[begin STORED ROWS]

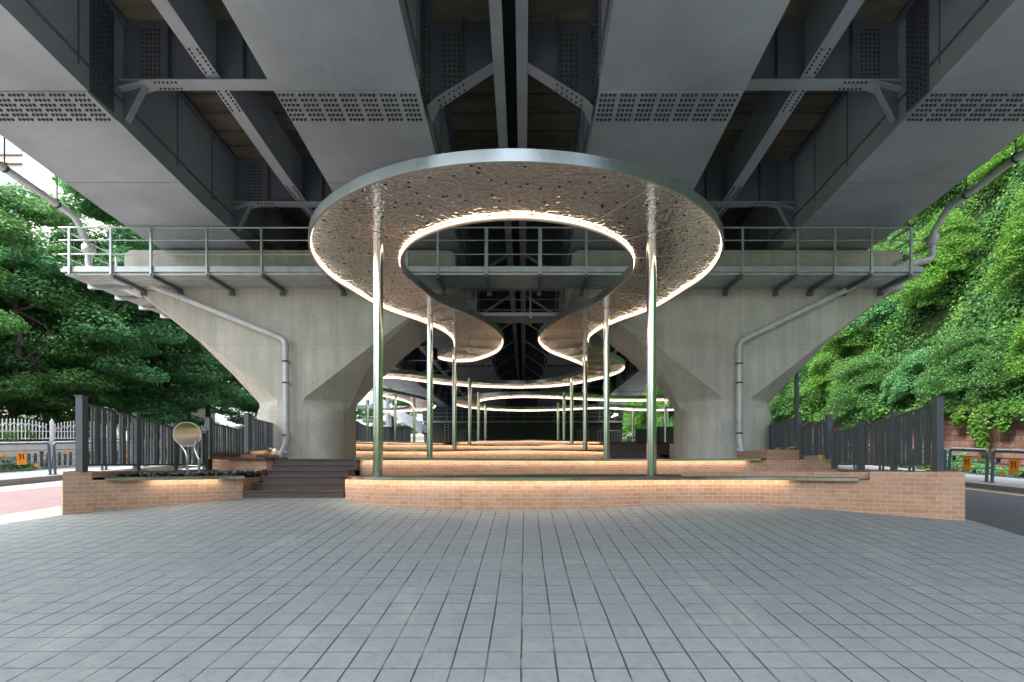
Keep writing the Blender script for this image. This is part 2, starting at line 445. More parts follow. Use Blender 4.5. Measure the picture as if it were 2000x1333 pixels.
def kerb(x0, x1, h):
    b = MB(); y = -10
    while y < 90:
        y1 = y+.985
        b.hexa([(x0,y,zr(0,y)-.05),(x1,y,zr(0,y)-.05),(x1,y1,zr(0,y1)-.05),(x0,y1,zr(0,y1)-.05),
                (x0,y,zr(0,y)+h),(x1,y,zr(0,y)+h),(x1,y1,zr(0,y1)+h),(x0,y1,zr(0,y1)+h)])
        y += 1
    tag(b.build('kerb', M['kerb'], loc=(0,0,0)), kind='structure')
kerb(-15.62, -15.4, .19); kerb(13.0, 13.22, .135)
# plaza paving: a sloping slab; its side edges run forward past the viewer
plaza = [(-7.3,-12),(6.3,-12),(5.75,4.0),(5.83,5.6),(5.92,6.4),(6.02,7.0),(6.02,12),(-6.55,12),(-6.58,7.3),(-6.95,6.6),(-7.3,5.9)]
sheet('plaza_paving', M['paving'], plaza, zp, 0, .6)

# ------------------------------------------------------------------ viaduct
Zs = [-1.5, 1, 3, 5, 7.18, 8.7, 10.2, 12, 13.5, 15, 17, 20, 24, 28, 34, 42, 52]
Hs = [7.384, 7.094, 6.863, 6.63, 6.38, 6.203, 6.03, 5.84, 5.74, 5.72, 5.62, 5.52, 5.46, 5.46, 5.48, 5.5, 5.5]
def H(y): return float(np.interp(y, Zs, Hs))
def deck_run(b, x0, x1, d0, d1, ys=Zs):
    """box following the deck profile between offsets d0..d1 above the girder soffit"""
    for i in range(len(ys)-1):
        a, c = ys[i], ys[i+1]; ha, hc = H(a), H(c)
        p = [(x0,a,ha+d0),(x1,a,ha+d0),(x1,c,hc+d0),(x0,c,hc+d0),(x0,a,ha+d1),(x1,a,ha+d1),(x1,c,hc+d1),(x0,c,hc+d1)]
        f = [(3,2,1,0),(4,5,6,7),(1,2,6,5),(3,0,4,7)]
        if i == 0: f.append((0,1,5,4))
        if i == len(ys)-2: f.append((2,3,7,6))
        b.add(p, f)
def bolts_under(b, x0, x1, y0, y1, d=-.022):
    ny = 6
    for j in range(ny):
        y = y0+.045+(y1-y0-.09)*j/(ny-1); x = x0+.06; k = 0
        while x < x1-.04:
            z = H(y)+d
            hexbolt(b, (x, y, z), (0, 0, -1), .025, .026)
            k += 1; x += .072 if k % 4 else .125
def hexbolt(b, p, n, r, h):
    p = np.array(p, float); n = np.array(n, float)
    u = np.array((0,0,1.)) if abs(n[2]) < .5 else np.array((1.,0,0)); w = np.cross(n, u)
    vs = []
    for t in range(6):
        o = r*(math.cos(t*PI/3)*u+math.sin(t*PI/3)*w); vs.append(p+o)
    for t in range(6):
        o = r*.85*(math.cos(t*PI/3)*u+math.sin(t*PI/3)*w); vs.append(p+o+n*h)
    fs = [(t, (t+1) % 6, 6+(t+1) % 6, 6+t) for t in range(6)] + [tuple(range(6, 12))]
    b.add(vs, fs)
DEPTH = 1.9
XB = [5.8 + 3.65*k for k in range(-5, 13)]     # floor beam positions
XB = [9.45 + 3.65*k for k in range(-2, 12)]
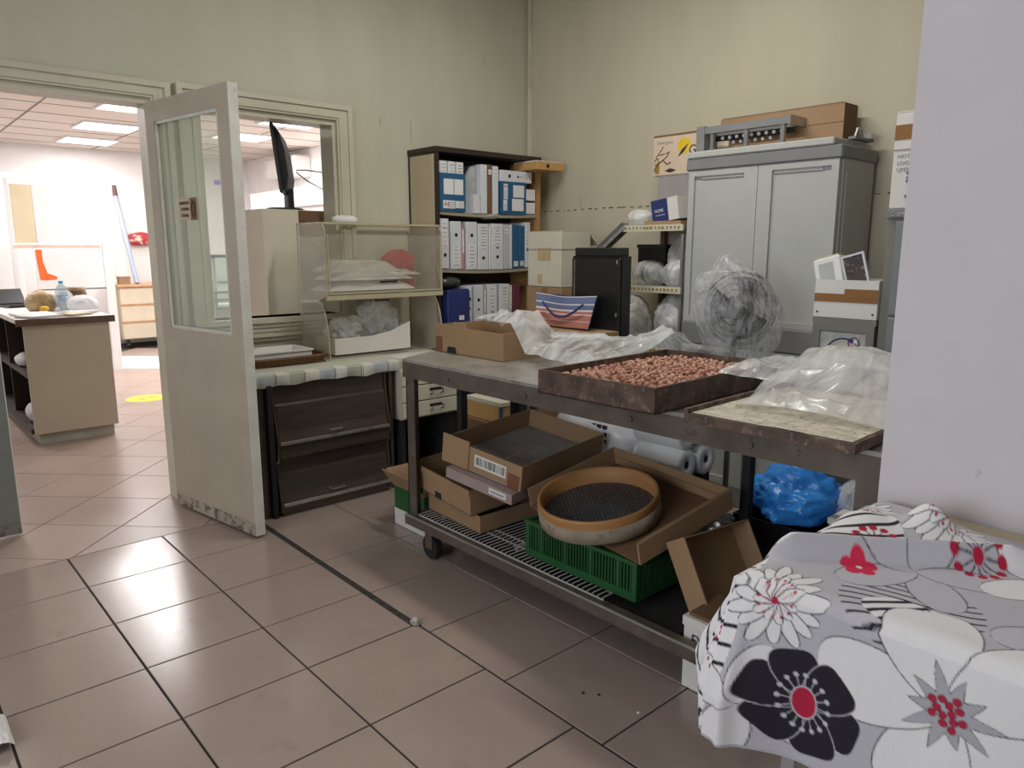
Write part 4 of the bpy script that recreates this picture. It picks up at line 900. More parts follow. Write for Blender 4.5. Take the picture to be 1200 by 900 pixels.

[end STORED ROWS]

EXERCISE AIM -> Using the data above, print every line exactly, omitting pictures.

TASK SOLUTION ->
Keep writing the Blender script for this image. This is part 2, starting at line 445. More parts follow. Use Blender 4.5. Measure the picture as if it were 2000x1333 pixels.
def kerb(x0, x1, h):
    b = MB(); y = -10
    while y < 90:
        y1 = y+.985
        b.hexa([(x0,y,zr(0,y)-.05),(x1,y,zr(0,y)-.05),(x1,y1,zr(0,y1)-.05),(x0,y1,zr(0,y1)-.05),
                (x0,y,zr(0,y)+h),(x1,y,zr(0,y)+h),(x1,y1,zr(0,y1)+h),(x0,y1,zr(0,y1)+h)])
        y += 1
    tag(b.build('kerb', M['kerb'], loc=(0,0,0)), kind='structure')
kerb(-15.62, -15.4, .19); kerb(13.0, 13.22, .135)
# plaza paving: a sloping slab; its side edges run forward past the viewer
plaza = [(-7.3,-12),(6.3,-12),(5.75,4.0),(5.83,5.6),(5.92,6.4),(6.02,7.0),(6.02,12),(-6.55,12),(-6.58,7.3),(-6.95,6.6),(-7.3,5.9)]
sheet('plaza_paving', M['paving'], plaza, zp, 0, .6)

# ------------------------------------------------------------------ viaduct
Zs = [-1.5, 1, 3, 5, 7.18, 8.7, 10.2, 12, 13.5, 15, 17, 20, 24, 28, 34, 42, 52]
Hs = [7.384, 7.094, 6.863, 6.63, 6.38, 6.203, 6.03, 5.84, 5.74, 5.72, 5.62, 5.52, 5.46, 5.46, 5.48, 5.5, 5.5]
def H(y): return float(np.interp(y, Zs, Hs))
def deck_run(b, x0, x1, d0, d1, ys=Zs):
    """box following the deck profile between offsets d0..d1 above the girder soffit"""
    for i in range(len(ys)-1):
        a, c = ys[i], ys[i+1]; ha, hc = H(a), H(c)
        p = [(x0,a,ha+d0),(x1,a,ha+d0),(x1,c,hc+d0),(x0,c,hc+d0),(x0,a,ha+d1),(x1,a,ha+d1),(x1,c,hc+d1),(x0,c,hc+d1)]
        f = [(3,2,1,0),(4,5,6,7),(1,2,6,5),(3,0,4,7)]
        if i == 0: f.append((0,1,5,4))
        if i == len(ys)-2: f.append((2,3,7,6))
        b.add(p, f)
def bolts_under(b, x0, x1, y0, y1, d=-.022):
    ny = 6
    for j in range(ny):
        y = y0+.045+(y1-y0-.09)*j/(ny-1); x = x0+.06; k = 0
        while x < x1-.04:
            z = H(y)+d
            hexbolt(b, (x, y, z), (0, 0, -1), .025, .026)
            k += 1; x += .072 if k % 4 else .125
def hexbolt(b, p, n, r, h):
    p = np.array(p, float); n = np.array(n, float)
    u = np.array((0,0,1.)) if abs(n[2]) < .5 else np.array((1.,0,0)); w = np.cross(n, u)
    vs = []
    for t in range(6):
        o = r*(math.cos(t*PI/3)*u+math.sin(t*PI/3)*w); vs.append(p+o)
    for t in range(6):
        o = r*.85*(math.cos(t*PI/3)*u+math.sin(t*PI/3)*w); vs.append(p+o+n*h)
    fs = [(t, (t+1) % 6, 6+(t+1) % 6, 6+t) for t in range(6)] + [tuple(range(6, 12))]
    b.add(vs, fs)
DEPTH = 1.9
XB = [5.8 + 3.65*k for k in range(-5, 13)]     # floor beam positions
XB = [9.45 + 3.65*k for k in range(-2, 12)]
Write part 4 of the bpy script that recreates this picture. It picks up at line 900. More parts follow. Write for Blender 4.5. Take the picture to be 1200 by 900 pixels.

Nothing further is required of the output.